Александр Шамильевич очень любил этот состав исполнителей «Аиды», и нам тоже нравилось работать с нашим дирижером. Перед каждым спектаклем он непременно проводил спевки, хотя все и так было выверено, тщательно отрепетировано. Мы шли на них с особым настроением: приходили заранее, чтобы было время распеться, старались быть в хорошей вокальной форме, даже одевались как-то по-особому нарядно. Про спектакль и говорить нечего! Все мы, конечно же, понимали, что стоим друг друга, и нам доставляло удовольствие петь и играть вместе. Это было не просто ощущение настоящего ансамбля, а скорее творческое соперничество в самом благотворном его проявлении: мы как бы «поднимали планку» и в то же время взаимно поддерживали один другого. А Александр Шамильевич, стоя за пультом, буквально блаженствовал, и мы видели это по его «летающим» жестам, которые давали нам дополнительный импульс.

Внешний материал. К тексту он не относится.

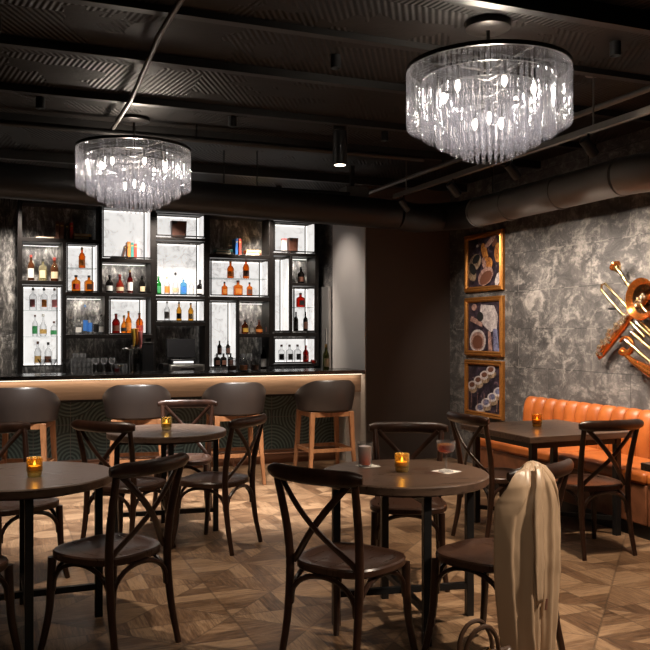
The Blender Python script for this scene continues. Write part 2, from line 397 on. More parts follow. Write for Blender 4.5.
# ---- shelving
YS, YE = 9.65, 9.96
ZB = 1.0
sh = thing('bar_shelving', 'dark steel shelving with glowing white boxes behind the bar', 'shelving', (0, 0, 0))
def SX(px): return onY(px, 300, YS).x
def SZ(px, py): return onY(px, py, YS).z
def hbar(px0, px1, py, th=.045):
    z = SZ((px0+px1)/2, py); MB().box(SX(px0), YS, z-th/2, SX(px1), YE, z+th/2).build('shelf_board', 'frame', sh, bevel=.003); return z+th/2
def vbar(px, py0, py1, w=.045):
    x = SX(px); z0, z1 = SZ(px, py1), SZ(px, py0)
    if py1 > 366: z0 = ZB
    MB().box(x-w/2, YS+.002, z0, x+w/2, YE-.002, z1).build('post', 'frame', sh, bevel=.003)
ZS = {}
def lit(px0, px1, py0, py1, glass=()):
    x0, x1 = SX(px0)+.012, SX(px1)-.012; pm = (px0+px1)/2; z0, z1 = SZ(pm, py1)+.012, SZ(pm, py0)-.012
    MB().box(x0, YE-.02, z0, x1, YE-.008, z1).build('self_lit_back', 'panel', sh)  # brick back made to glow as if lit by the edge strips
    MB().box(x1-.006, YS+.01, z0, x1, YE-.022, z1).build('side_panel', 'panel', sh)
    q = .012
    m = MB(); m.box(x0, YE-.035, z0, x1-.008, YE-.022, z0+q); m.box(x0, YE-.035, z1-q, x1-.008, YE-.022, z1)
    m.box(x0, YE-.035, z0, x0+q, YE-.022, z1); m.box(x1-q-.008, YE-.035, z0, x1-.008, YE-.022, z1); m.build('led_edge', 'ledw', sh)
    m = MB(); m.box(x0-.006, YS-.004, z0-.006, x1+.006, YS+.012, z0+.008); m.box(x0-.006, YS-.004, z1-.008, x1+.006, YS+.012, z1+.006)
    m.box(x0-.006, YS-.004, z0, x0+.008, YS+.012, z1); m.box(x1-.008, YS-.004, z0, x1+.006, YS+.012, z1); m.build('box_frame', 'frame', sh)
    MB().box(x1-.040, YE-.05, z0, x1-.028, YE-.038, z1).build('corner_bar', 'frame', sh)
    r = [z0+.0]
    for g in glass:
        zg = SZ(pm, g); MB().box(x0+.01, YS+.03, zg-.008, x1-.012, YE-.06, zg).build('glass_shelf', 'shelfglass', sh); r.append(zg)
    return r
# posts
vbar(20, 198, 368); vbar(64.5, 241, 368, .04); vbar(100.5, 198, 294, .04); vbar(153.5, 200, 368, .06); vbar(207.5, 214, 368, .06); vbar(271.5, 214, 366, .06); vbar(317, 216, 366, .045)
vbar(107, 296, 337, .05); vbar(238.5, 300, 368, .03); vbar(291.5, 256, 334, .03)
# boards
z_b1 = hbar(20, 100.5, 240.5); z_b2 = hbar(20, 64, 282.5); z_b3 = hbar(65, 153, 294.5); z_b4 = hbar(65, 153, 336.5)
z_b5 = hbar(101, 153, 260.5); z_b6 = hbar(154, 207, 239, .03); z_b7 = hbar(154, 207, 297.5, .03); z_b8 = hbar(154, 207, 324); z_b9 = hbar(208, 271, 256.5)
z_b10 = hbar(208, 271, 299); z_b11 = hbar(239, 271, 335.5); z_b12 = hbar(272, 317, 254.5, .035); z_b13 = hbar(292, 317, 284.5, .035); z_b14 = hbar(272, 317, 334.5)
hbar(272, 317, 219, .04); hbar(154, 207, 211, .04); hbar(101, 153, 206, .03); hbar(20, 100, 203, .03); hbar(208, 271, 216, .03)
z_b15 = hbar(273, 317, 365, .03)
L1 = lit(21.5, 63, 285, 367, (310, 336.5)); L2 = lit(66, 99, 243, 292.5, (267.5,)); L3 = lit(102, 152, 207, 258.5); L4 = lit(109, 147.5, 298, 334.5)
L5 = lit(155.5, 205.5, 213, 237); L6 = lit(155.5, 205.5, 241, 295.8); L7 = lit(155.5, 205.5, 299.5, 322); L8 = lit(210, 269.5, 259, 296.5, (278,))
L9 = lit(210, 237.5, 301, 368); L10 = lit(273.5, 316, 221.5, 252.5); L11 = lit(273.5, 290.5, 257, 332); L12 = lit(293, 316, 287, 332); L13 = lit(273.5, 316, 337.5, 363.5)
for (a, b, yy) in ((67, 105, 298), (103, 150, 263), (22, 62, 243.5), (240, 270, 303), (293, 315, 257.5)):
    z = SZ((a+b)/2, yy); MB().box(SX(a)+.02, YE-.06, z-.008, SX(b)-.02, YE-.05, z).build('led_strip', 'ledw', sh)
    area('shelf_led_light', ((SX(a)+SX(b))/2, YE-.07, z-.012), (SX(b)-SX(a)-.06, .02), 1.6, (1, .93, .85), ((SX(a)+SX(b))/2, YE-.02, z-.3))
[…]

Бесспорно, такое настроение исполнителей немедленно находило отклик в зрительном зале, а затем выходило и за его пределы: в течение нескольких лет «Аида» в Большом была у публики самым притягательным спектаклем. Чтобы достать билеты, использовались все мыслимые и немыслимые пути. Мы ощущали это и на себе: накануне спектакля нас буквально одолевали просьбами друзья и знакомые, друзья друзей и знакомые знакомых, чтобы забронировать в кассе театра билеты или получить контрамарку. Счастливые обладатели билетов за несколько дней до спектакля жили в радостном ожидании. Мы все это знали, поскольку нам постоянно рассказывали обо всем и наши друзья, и наши почитатели.
Мы тоже шли на спектакль, как на праздник, и старались не обмануть ожиданий тех, кто приходил слушать нас. Особое, приподнятое настроение зала только усиливало наше, неизбежное для каждого артиста волнение перед выходом на сцену и в то же время как бы подбадривало нас.
Тогдашняя постановка «Аиды» в Большом театре была очень удачной во всех отношениях. Особенно изумительными были декорации, автором которых была женщина — талантливый, художник Т. Г. Старженецкая. Когда начиналось знаменитое «Судилище» и открывался занавес, то в зале неизменно слышалось восторженное «а-а-ах!» — так грандиозно и эффектно на «заднике» сцены был изображен ряд огромных храмовых сфинксов, уходящий в перспективу: вдаль и ввысь. Этот возглас восхищения невольно вырывался не только у тех, кто пришел на «Аиду» впервые, но и у частых посетителей спектакля.